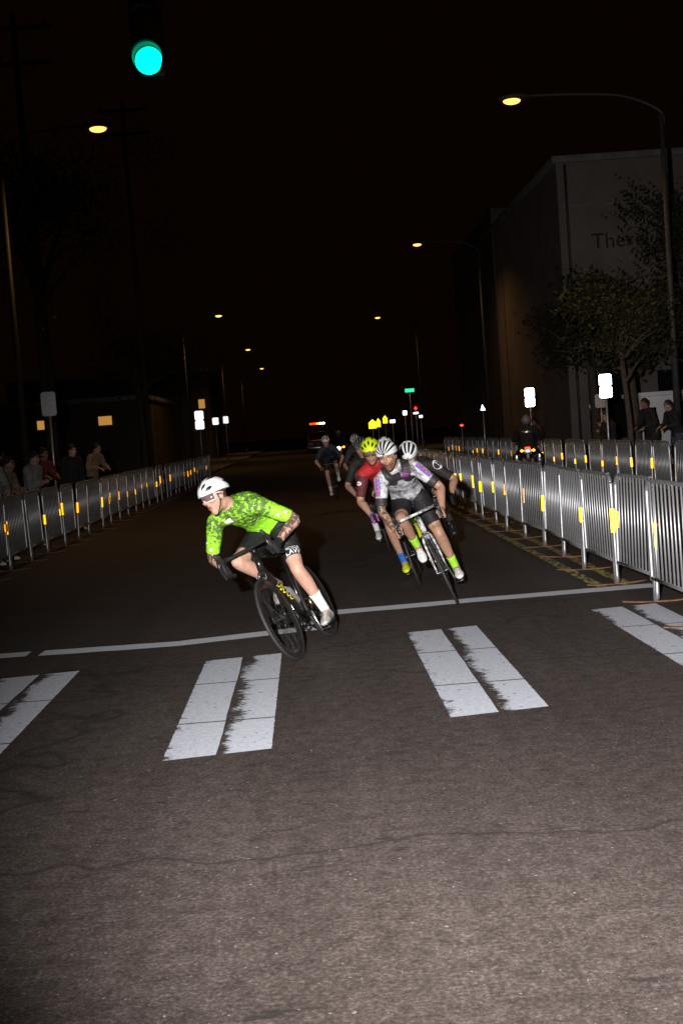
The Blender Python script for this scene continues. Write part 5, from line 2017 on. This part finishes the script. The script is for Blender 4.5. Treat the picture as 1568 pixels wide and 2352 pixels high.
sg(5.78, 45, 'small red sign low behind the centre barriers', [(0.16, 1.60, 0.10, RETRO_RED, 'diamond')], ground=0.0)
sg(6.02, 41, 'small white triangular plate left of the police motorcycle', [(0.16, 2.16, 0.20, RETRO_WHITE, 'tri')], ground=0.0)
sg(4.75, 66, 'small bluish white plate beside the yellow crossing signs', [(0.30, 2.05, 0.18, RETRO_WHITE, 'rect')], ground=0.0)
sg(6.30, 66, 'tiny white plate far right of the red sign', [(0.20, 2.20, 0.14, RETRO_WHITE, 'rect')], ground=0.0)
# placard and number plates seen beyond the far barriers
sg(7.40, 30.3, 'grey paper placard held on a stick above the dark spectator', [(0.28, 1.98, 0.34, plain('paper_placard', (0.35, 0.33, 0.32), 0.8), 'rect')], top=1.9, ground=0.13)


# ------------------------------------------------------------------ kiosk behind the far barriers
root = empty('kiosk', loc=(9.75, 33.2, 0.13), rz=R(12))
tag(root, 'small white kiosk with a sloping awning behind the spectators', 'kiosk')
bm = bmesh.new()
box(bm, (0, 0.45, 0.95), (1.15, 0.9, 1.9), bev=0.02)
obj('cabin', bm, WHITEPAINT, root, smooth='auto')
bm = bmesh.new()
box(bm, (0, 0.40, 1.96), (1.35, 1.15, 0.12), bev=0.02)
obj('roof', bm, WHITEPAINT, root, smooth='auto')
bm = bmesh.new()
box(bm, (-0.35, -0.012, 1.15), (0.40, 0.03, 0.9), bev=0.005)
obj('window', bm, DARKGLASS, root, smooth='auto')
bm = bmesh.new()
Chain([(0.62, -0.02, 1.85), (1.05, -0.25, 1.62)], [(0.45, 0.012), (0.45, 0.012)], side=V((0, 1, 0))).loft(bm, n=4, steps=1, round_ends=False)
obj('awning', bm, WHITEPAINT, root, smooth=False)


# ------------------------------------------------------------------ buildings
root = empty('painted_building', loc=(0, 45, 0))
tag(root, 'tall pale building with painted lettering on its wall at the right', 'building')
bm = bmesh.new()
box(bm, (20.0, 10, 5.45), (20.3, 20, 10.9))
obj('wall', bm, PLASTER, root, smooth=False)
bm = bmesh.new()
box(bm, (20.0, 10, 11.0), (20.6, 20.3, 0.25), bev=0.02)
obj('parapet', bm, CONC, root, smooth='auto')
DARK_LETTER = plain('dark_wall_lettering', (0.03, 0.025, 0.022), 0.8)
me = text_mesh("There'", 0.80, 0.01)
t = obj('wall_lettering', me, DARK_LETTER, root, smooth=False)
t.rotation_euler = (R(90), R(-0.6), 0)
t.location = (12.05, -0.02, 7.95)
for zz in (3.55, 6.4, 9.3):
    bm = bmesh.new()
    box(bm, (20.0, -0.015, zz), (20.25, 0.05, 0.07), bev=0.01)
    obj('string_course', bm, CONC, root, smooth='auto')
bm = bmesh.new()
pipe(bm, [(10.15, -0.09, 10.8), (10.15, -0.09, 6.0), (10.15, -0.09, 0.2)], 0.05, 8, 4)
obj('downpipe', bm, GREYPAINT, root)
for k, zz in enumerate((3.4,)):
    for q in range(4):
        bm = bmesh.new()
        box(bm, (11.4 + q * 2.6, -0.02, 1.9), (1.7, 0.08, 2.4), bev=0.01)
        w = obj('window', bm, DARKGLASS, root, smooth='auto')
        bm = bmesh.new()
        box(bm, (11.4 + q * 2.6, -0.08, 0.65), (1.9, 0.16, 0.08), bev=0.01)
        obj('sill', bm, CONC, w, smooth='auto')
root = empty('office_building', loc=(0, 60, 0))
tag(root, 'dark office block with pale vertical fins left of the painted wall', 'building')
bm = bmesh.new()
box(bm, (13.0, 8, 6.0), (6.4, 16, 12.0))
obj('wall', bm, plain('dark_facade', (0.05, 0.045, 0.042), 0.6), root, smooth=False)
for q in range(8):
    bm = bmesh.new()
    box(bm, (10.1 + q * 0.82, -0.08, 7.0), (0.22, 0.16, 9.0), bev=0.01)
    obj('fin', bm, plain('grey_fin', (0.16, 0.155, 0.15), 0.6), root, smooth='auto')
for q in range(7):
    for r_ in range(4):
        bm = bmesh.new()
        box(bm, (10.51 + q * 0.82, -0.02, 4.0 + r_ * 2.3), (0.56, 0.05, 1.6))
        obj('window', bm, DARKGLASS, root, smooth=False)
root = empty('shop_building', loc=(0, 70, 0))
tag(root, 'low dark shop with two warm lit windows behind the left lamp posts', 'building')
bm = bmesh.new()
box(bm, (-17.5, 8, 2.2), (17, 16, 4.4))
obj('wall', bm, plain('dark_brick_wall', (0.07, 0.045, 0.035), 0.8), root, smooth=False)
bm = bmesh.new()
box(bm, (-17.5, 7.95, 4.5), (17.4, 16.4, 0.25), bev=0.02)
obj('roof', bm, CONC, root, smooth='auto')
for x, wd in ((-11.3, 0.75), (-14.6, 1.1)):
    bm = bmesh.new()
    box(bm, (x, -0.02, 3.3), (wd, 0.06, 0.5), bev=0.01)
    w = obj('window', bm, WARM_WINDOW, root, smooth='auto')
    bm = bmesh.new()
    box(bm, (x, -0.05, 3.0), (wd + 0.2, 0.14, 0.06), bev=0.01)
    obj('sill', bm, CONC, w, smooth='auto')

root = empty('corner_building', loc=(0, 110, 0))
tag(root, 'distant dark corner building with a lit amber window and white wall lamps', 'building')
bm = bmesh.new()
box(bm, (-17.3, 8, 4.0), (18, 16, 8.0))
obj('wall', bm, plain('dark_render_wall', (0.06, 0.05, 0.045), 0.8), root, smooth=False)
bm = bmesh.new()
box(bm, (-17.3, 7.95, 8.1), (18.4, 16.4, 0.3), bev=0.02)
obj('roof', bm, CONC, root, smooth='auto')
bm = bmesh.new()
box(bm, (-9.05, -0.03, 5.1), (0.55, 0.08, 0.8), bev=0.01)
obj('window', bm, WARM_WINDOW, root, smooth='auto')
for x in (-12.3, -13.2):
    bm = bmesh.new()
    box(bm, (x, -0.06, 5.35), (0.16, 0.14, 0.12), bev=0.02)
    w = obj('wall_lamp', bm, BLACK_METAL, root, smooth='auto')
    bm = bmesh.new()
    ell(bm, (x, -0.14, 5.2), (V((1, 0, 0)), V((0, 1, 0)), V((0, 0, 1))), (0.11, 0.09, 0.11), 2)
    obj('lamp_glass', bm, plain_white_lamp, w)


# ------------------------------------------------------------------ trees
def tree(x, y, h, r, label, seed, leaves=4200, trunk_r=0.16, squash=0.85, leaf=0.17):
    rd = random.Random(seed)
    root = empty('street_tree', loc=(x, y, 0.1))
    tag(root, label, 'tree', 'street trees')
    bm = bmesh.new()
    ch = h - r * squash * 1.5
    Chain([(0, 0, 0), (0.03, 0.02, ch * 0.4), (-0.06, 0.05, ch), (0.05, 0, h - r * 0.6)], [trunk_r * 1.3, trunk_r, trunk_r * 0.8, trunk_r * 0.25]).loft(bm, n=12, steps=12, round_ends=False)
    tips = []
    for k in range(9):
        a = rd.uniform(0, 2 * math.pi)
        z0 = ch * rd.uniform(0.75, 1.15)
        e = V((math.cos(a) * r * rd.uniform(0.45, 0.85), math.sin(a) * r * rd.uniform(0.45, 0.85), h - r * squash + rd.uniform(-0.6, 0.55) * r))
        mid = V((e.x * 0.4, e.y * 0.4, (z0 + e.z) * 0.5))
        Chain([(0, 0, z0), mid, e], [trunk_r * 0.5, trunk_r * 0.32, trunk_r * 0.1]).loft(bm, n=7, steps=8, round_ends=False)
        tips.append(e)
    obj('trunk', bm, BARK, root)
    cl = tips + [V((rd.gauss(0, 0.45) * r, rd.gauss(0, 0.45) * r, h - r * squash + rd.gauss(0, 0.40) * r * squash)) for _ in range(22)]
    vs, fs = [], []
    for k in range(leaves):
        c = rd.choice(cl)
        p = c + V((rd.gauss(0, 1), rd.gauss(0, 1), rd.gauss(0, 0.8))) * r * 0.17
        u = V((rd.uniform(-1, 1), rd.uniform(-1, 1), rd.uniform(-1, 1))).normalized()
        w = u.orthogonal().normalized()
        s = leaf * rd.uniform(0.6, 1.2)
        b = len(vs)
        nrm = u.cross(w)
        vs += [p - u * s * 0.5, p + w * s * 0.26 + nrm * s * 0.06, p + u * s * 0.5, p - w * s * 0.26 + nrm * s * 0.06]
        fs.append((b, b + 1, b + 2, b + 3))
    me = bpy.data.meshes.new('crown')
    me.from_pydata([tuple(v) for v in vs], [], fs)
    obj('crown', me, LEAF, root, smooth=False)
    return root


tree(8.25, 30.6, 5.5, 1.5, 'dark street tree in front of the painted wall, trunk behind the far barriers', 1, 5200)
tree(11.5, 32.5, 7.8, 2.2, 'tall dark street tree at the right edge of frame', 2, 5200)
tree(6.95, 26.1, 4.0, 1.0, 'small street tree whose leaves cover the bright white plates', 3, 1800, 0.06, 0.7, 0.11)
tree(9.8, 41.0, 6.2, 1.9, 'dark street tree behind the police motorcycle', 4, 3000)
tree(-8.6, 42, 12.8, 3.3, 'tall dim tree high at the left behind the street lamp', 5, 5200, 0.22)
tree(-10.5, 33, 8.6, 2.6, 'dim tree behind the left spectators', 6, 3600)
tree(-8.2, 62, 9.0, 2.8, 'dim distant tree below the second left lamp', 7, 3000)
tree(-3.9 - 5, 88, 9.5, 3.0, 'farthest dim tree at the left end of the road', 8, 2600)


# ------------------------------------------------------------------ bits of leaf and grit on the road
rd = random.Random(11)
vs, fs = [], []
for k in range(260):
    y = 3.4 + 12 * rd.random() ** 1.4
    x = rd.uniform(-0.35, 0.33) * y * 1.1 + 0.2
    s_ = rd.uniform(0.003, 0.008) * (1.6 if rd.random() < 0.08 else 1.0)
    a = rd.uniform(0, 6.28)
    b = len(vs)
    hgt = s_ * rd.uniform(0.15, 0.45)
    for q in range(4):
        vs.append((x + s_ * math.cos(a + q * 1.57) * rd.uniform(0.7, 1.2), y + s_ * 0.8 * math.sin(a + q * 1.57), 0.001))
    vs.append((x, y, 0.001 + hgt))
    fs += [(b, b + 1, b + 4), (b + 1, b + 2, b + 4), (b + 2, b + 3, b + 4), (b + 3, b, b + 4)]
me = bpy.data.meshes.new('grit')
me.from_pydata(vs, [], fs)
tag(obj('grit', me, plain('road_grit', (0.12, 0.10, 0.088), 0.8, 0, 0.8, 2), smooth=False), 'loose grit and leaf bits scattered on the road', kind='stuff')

**Stated exercise**
Reproduce only the lines from the beginning of the data through the line that contains "obj('awning', bm, WHITEPAINT, root, smooth=False)", both included, and please drop the pictures.

**Worked answer**
The Blender Python script for this scene continues. Write part 5, from line 2017 on. This part finishes the script. The script is for Blender 4.5. Treat the picture as 1568 pixels wide and 2352 pixels high.
sg(5.78, 45, 'small red sign low behind the centre barriers', [(0.16, 1.60, 0.10, RETRO_RED, 'diamond')], ground=0.0)
sg(6.02, 41, 'small white triangular plate left of the police motorcycle', [(0.16, 2.16, 0.20, RETRO_WHITE, 'tri')], ground=0.0)
sg(4.75, 66, 'small bluish white plate beside the yellow crossing signs', [(0.30, 2.05, 0.18, RETRO_WHITE, 'rect')], ground=0.0)
sg(6.30, 66, 'tiny white plate far right of the red sign', [(0.20, 2.20, 0.14, RETRO_WHITE, 'rect')], ground=0.0)
# placard and number plates seen beyond the far barriers
sg(7.40, 30.3, 'grey paper placard held on a stick above the dark spectator', [(0.28, 1.98, 0.34, plain('paper_placard', (0.35, 0.33, 0.32), 0.8), 'rect')], top=1.9, ground=0.13)


# ------------------------------------------------------------------ kiosk behind the far barriers
root = empty('kiosk', loc=(9.75, 33.2, 0.13), rz=R(12))
tag(root, 'small white kiosk with a sloping awning behind the spectators', 'kiosk')
bm = bmesh.new()
box(bm, (0, 0.45, 0.95), (1.15, 0.9, 1.9), bev=0.02)
obj('cabin', bm, WHITEPAINT, root, smooth='auto')
bm = bmesh.new()
box(bm, (0, 0.40, 1.96), (1.35, 1.15, 0.12), bev=0.02)
obj('roof', bm, WHITEPAINT, root, smooth='auto')
bm = bmesh.new()
box(bm, (-0.35, -0.012, 1.15), (0.40, 0.03, 0.9), bev=0.005)
obj('window', bm, DARKGLASS, root, smooth='auto')
bm = bmesh.new()
Chain([(0.62, -0.02, 1.85), (1.05, -0.25, 1.62)], [(0.45, 0.012), (0.45, 0.012)], side=V((0, 1, 0))).loft(bm, n=4, steps=1, round_ends=False)
obj('awning', bm, WHITEPAINT, root, smooth=False)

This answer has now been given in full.